Still beloved by modern liberals and hated by conservatives and rugged libertarians, Rawls' theory of justice is nothing more than the rationality produced by welfare capitalism; it is an attempt to humanize capitalism, to save the sinking boat by imagining it can be more just, an imaginary "first position" that was never primordial since it was always the logic of liberal capitalism projected unto the past as well as the imaginary realm of the veil of ignorance.
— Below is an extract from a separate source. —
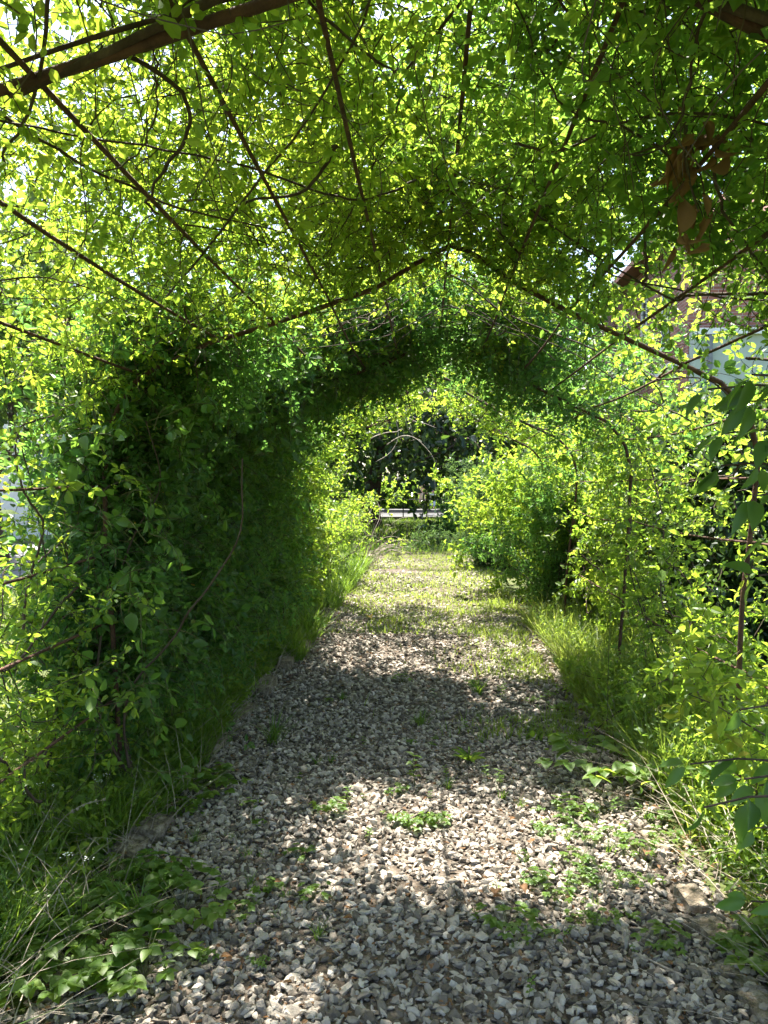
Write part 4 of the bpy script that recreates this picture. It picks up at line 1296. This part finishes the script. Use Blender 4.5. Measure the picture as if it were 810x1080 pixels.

And yet the Rawlsian agent is "rational and self-interested"––the bourgeois individual.  The fact that we possess this essential self-interest is presupposed; those of us who are marxists know what Marx once wrote about the presumption of this human essence in the introduction to the Grundrisse and A Contribution to the Critique of Political Economy: "this eighteenth century individual––the product on the one side of the dissolution of the feudal forms of society, on the other side of the new forces of production developed since the sixteenth century––appears as an ideal, whose existence [is] project[ed] into the past.  Not as a historic result but as history's point of departure."

Here I am also struck by Lorraine Code's assertion that the Rawlsian agent is not gender neutral, and should always be referred to as a he, because this notion of "enlightened self-interest" is intimately connected to the construction of masculinity under capitalism.  The maverick competing in the public sphere whose wife is expected to demonstrate empathy and selflessness: men are rational (also meaning, here, self-interested) whereas women are selfless (also meaning, here, irrational).  And so Rawls has assumed an agency, as well as a way of knowing, that is intrinsic to the capitalist male.

For why would anyone rendered ignorant of their social position end up rationally establishing welfare capitalism?  If we do not begin by assuming that the human being, once stripped of its socially constructed trappings, is defined by an individualistic essence of "enlightened self-interest", it would make far more sense to imagine that people, when rendered ignorant of position and privilege, would imagine a society where class disparity does not exist.


  1. Name dropping Lorraine Code! Well done...

    1. I have to name drop her at some point, and perhaps in the future, considering that she was the second reader of my doctoral dissertation and one of my favourite professors in that department... At some point I figured I would write something about how some of her work in epistemology intersects very beautifully with the kind of marxist concerns that emerged from the maoist tradition. Code always thought it was important to ask "who's knowledge and in who's service", and Mao's "who's knowledge and for whom?", "who's philosophy and for whom?", "who's art and for whom" class questions are well known.